Your false accuser is guaranteed lifelong anonymity by law in the UK.  You must not therefore post anything on any social media that could help anyone else identify them.  If you breach this principle, it will just be another crime the police can charge you with.  On the other hand, your accuser or any of their friends can name you in connection with an allegation – e.g. they might post something to the effect that you have been arrested without revealing that it was their accusation that caused this.  This act might very well cause you to feel harassed.  It might libel you.  In that event, you would be able to report the matter to the police yourself.  Do not allow yourself to be drawn or taunted into a situation where you disclose their identify in any public forum – just report any abuse of you to the police.  You may however communicate privately with others about the matter, ensuring that you do not “publish material” that “members of the public” might use to identify your alleged victim.  For example, nine people tweeted the name of the footballer Ched Evan’s accuser.  They were charged with publishing material likely lead members of the public to identify the complainant in a rape case, contrary to the Sexual Offences (Amendment) Act 1992, and fined.

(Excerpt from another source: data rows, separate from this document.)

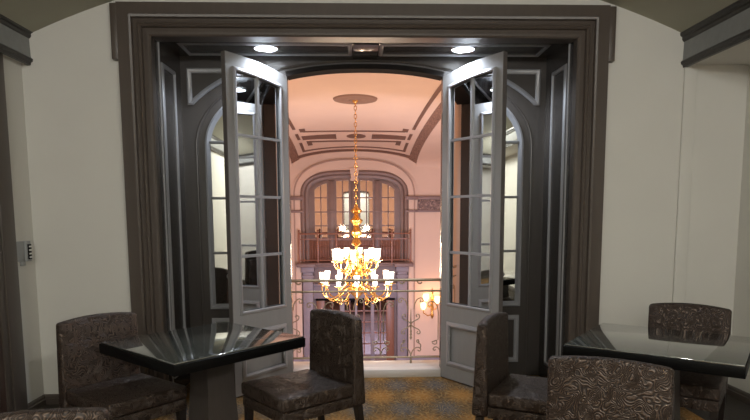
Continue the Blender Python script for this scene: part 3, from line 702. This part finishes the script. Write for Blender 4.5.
# ------------------------------------------------------------------ chairs
CH = 'brown embossed leather dining chairs'
def make_chair(lb):
    t = thing('dining_chair', lb, 'chair', group=CH)
    def dome(c):
        e = (1-min(1, abs(c.x)/.25)**2)*(1-min(1, abs(c.y-.0)/.26)**2)
        return (c.x, c.y, c.z+(.014*e if c.z > .45 else 0))
    bm = B(); box(bm, -.25, .25, -.25, .255, .395, .475, .016, 3, cuts=7, deform=dome); obj('seat', bm, LEATHER, t)
    bm = B(); box(bm, -.247, .247, -.25, .245, .325, .392, .006, 2); obj('seat_rail', bm, LEATHER, t)
    def bk(c):
        k = (c.z-.325)/.555; th = .10-.042*k
        y = -.25-.015*k*k - (0 if c.y > -.30 else th)
        y += -.018*(1-(c.x/.25)**2)*max(0, k-.2)
        return (c.x, y + (c.y+.25 if c.y > -.30 else c.y+.35), c.z+.022*(1-(c.x/.25)**2)*max(0, k)-.008*max(0, k))
    bm = B(); box(bm, -.25, .25, -.35, -.25, .325, .88, .018, 3, cuts=9, deform=bk); obj('backrest', bm, LEATHER, t)
    for sx in (-1, 1):
        for y, dy in ((.215, .01), (-.30, -.05)):
            bm = B(); a = .022; b = .015; x = sx*.222
            q = [bm.verts.new(p) for p in ((x-b, y+dy-b, 0), (x+b, y+dy-b, 0), (x+b, y+dy+b, 0), (x-b, y+dy+b, 0), (x-a, y-a, .325), (x+a, y-a, .325), (x+a, y+a, .325), (x-a, y+a, .325))]
            bm.faces.new(q[:4]); bm.faces.new(q[4:])
            for i in range(4): bm.faces.new((q[i], q[(i+1) % 4], q[4+(i+1) % 4], q[4+i]))
            obj('leg', bm, WOODLEG, t, smooth=0)
    return t
chairs = [
    ((-1.487, 3.515), (.772, -.636), 'dark leather chair against the cream wall left of the left table'),
    ((-.468, 3.567), (-.782, -.622), 'dark leather chair at the right of the left table, before the railing'),
    ((.996, 3.389), (.871, -.49), 'dark leather chair left of the right table, its side turned towards the right door'),
    ((1.115, 2.687), (.477, .879), 'leather chair in the right foreground, its swirl embossed back towards the viewer'),
    ((1.99, 3.66), (-.6, -.8), 'leather chair behind the right table against the cream wall'),
    ((-1.242, 2.125), (-.28, .96), 'dark leather chair in the bottom left corner, only its top edge visible'),
]
c0 = None
for (x, y), (fx, fy), lb in chairs:
    if c0 is None: c = c0 = make_chair(lb)
    else: c = copy_tree(c0)
    c.location = (x, y, 0); c.rotation_euler = (0, 0, math.atan2(fy, fx)-pi/2); c['label'] = lb
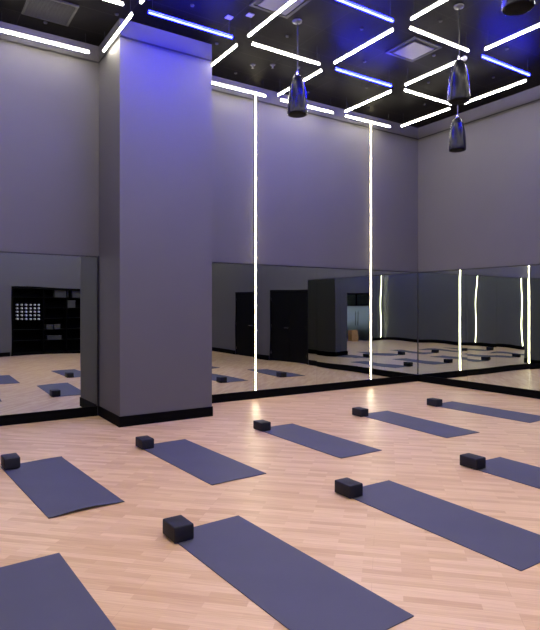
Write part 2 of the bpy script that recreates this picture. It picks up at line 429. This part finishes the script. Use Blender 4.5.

Keeping your future communications confidential

Finally, a few words of housekeeping advice (we will write some technical instructions about these in a later post).  If you want to link with other users, then get yourself a secure, anonymous, private email address.  Use the TOR Browser for any www access – including to this site.  Run that from a memory stick.  Create user IDs and email addresses that can never be identified to you if you post or write anything about your case.  And if you must do that (we advise not to), then post about the generalities, not the specifics.  Remember this: everything that you email, write, post, say, whisper, mention to someone in the pub, or in the police cell next to you, is what is termed ‘disclosable’, and not subject to ‘legal privilege’.  That only applies to things that were sent to your lawyer.  In other words, if the police find it, it can be used against you.  Be careful.